I am trying to figure out the following problem. I am trying to evaluate the expectation: $E[\exp(-sX)\exp(-sY)]$, where $X$ and $Y$ are identically distributed, but correlated random variables, hence, they are NOT independent. I have access to the Laplace transform of the distribution (i.e., $E[\exp(-sX)]$) but not the exact PDF. I know that it is possible to take the inverse Laplace transform to get the PDF, but it might not be necessary due to the structure of the problem. I can also calculate the correlation coefficient $\rho(X,Y)$ from numerical data. So far I have done the following: $E[\exp(-sX)\exp(-sY)]=\\E_X[E_{Y|X}[\exp(-sX)\exp(-sY)]]=\\E_X[\exp(-sX)E_{Y|X}[\exp(-sY)]].$
Is there a simplification I am not seeing, or a way to incorporate the correlation coefficient and the known Laplace transforms $E[\exp(-sX)]$ and $E[\exp(-sY)]$.

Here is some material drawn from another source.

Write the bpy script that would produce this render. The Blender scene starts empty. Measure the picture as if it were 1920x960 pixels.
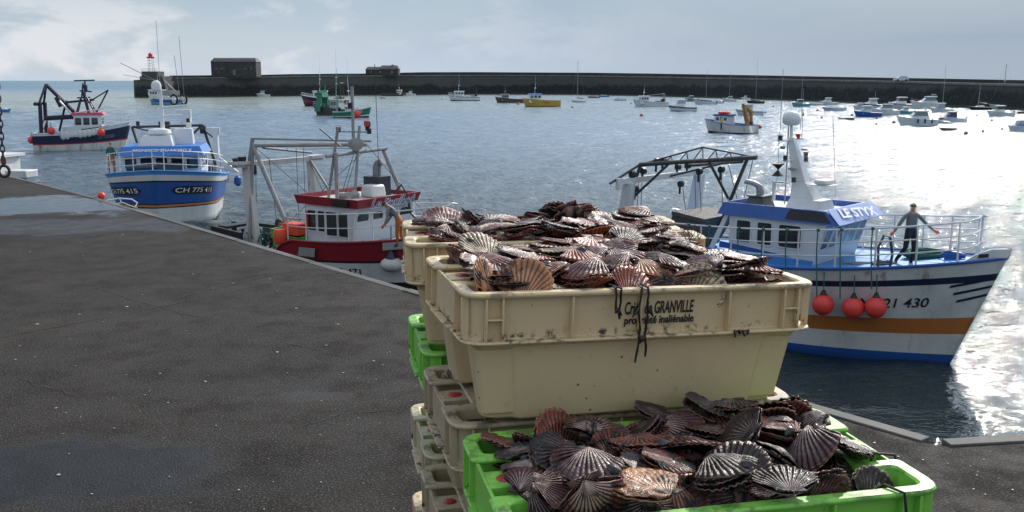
import bpy, bmesh, math, random
from mathutils import Vector, Matrix, Euler, Quaternion
from math import sin, cos, pi, radians as R, atan, tan, sqrt, atan2

S = bpy.context.scene
COL = S.collection
F = 1800.0; PITCH = atan(329 / F); EYE = 1.7; SEA = -5.6

# ---------------------------------------------------------------- camera, sky, sun, exposure
cam_d = bpy.data.cameras.new('camera'); cam = bpy.data.objects.new('camera', cam_d); COL.objects.link(cam)
cam.location = (0, 0, EYE); cam.rotation_euler = (pi / 2 - PITCH, 0, 0)
cam_d.sensor_width = 36; cam_d.lens = 36 * F / 1920; cam_d.clip_start = 0.05; cam_d.clip_end = 20000
S.camera = cam
SUN_AZ = R(29); SUN_EL = R(31)            # azimuth to the right of the view, elevation
w = bpy.data.worlds.new('World'); S.world = w; w.use_nodes = True
nt = w.node_tree; N = nt.nodes; LK = nt.links
bg = N['Background']
sky = N.new('ShaderNodeTexSky'); sky.sky_type = 'NISHITA'; sky.sun_disc = False
sky.sun_elevation = SUN_EL; sky.sun_rotation = SUN_AZ; sky.air_density = 1.0; sky.dust_density = 0.6; sky.ozone_density = 2.0; sky.altitude = 0
SKY_STRENGTH = 0.09
tc = N.new('ShaderNodeTexCoord')
sep = N.new('ShaderNodeSeparateXYZ'); LK.new(tc.outputs['Generated'], sep.inputs[0])
def wmath(op, a, b=None, c=None, clamp=False):
    n = N.new('ShaderNodeMath'); n.operation = op; n.use_clamp = clamp
    for i, v in enumerate((a, b, c)):
        if v is None: continue
        if isinstance(v, (int, float)): n.inputs[i].default_value = v
        else: LK.new(v, n.inputs[i])
    return n.outputs[0]
def wnoise(vec, scale, detail, rough=.5, dist=0.0):
    n = N.new('ShaderNodeTexNoise'); n.inputs['Scale'].default_value = scale; n.inputs['Detail'].default_value = detail
    n.inputs['Roughness'].default_value = rough; n.inputs['Distortion'].default_value = dist; LK.new(vec, n.inputs['Vector']); return n.outputs['Fac']
def wramp(fac, a, b, smooth=True):
    n = N.new('ShaderNodeMapRange'); n.interpolation_type = 'SMOOTHSTEP' if smooth else 'LINEAR'
    n.inputs['From Min'].default_value = a; n.inputs['From Max'].default_value = b; LK.new(fac, n.inputs['Value']); return n.outputs['Result']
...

Edit: What about the following approach: $Cov(A,B)=E[AB]-E[A]E[B]$, where $A=\exp(-sX)$, and $B=\exp(-sY)$. Therefore, $E[A]=\mathcal{L}_X(s)$ and $E[B]=\mathcal{L}_Y(s)$. Then, we calculate $Cov(A,B)$ from numerical data (simulations) and we have: $E[\exp(-sX)\exp(-sY)]=\mathcal{L}_X(s)\mathcal{L}_Y(s)+Cov(A,B)$
Suppose $(X,Y)$ is a 2-dimensional multivariate Gaussian with respective means $\mu_X,\mu_Y$, variances $\sigma^2_X,\sigma^2_Y$ and covariance $\rho_{XY}$. Note that I'm using the covariance rather than correlation just because it is simpler. Then $(X,Y) \sim \mathcal{N}(\mathbf{\mu},\mathbf{\Sigma})$, where $$\mathbf{\mu} =\begin{bmatrix} \mu_X\\ \mu_Y \end{bmatrix} \text{ and } \mathbf{\Sigma} = \begin{bmatrix} \sigma^2_X & \rho_{XY}\\ \rho_{XY} & \sigma^2_Y \end{bmatrix}.$$ Then the moment generating function $M_{XY}:\mathbb{R}^2\to\mathbb{R}$ of $(X,Y)$ is known to be given by: $$M_{XY}(\mathbf{t}) = \mathbb{E}\left[e^{\mathbf{t}\cdot (X,Y)^T}\right] = \exp\left(\mathbf{\mu}\cdot\mathbf{t} + \frac{1}{2}\mathbf{t}^T\mathbf{\Sigma}\mathbf{t}\right).$$ So, $$\mathbb{E}\left[\exp(-sX)\exp(-sY)\right] = M_{XY}(-s,-s) = \exp\left(-s\mu_X + \frac{s^2}{2}\sigma^2_X\right)\exp\left(-s\mu_Y + \frac{s^2}{2}\sigma^2_Y\right)\exp\left(s^2\rho_{XY}\right) = \mathbb{E}\left[\exp(-sX)\right]\mathbb{E}\left[\exp(-sY)\right]\exp(s^2\rho_{XY}).$$
Now let's assume that $X$ and $Y$ are only approximately Gaussian. Then when is this approximation appropriate? Let me first present a standard result for MGFs:
If the MGFs $M_{X'_n,Y'_n}(t)$ $(X'_n,Y'_n)$ are uniformly bounded for $|t| < |(-s,-s)|+\epsilon$ for some $\epsilon > 0$ and if $(X'_n,Y'_n)$ converge weakly to $(X',Y')$ then $$\mathbb{E}\left[\exp(-sX'_n-sY'_n)\right] = M_{X'_n,Y'_n}(-s) \to M_{X'Y'}(-s) = \mathbb{E}\left[\exp(-sX'-sY')\right].$$
How can we apply this? You said that you should be able to compute $\mathbb{E}[\exp(-sX)]$ for different values of $s$ and $X$ and $Y$ are identically distributed. Then by Holder's inequality, $$\mathbb{E}\left[\exp(-sX)\exp(-sY)\right]\leq \sqrt{\mathbb{E}[\exp(-2sX)]\mathbb{E}[\exp(-2sY)]} = \mathbb{E}[\exp(-2sX)].$$ So if $\mathbb{E}[\exp(-2s'X)]$ is not large compared to the Gaussian approximation of the MGF derived above when $s'$ is as close or closer to the origin than $(-s,-s)$, you can assume your MGF is well-behaved. Then the approximation will be about as good as your pair $(X,Y)$ is close to being Gaussian.
Hope that helps!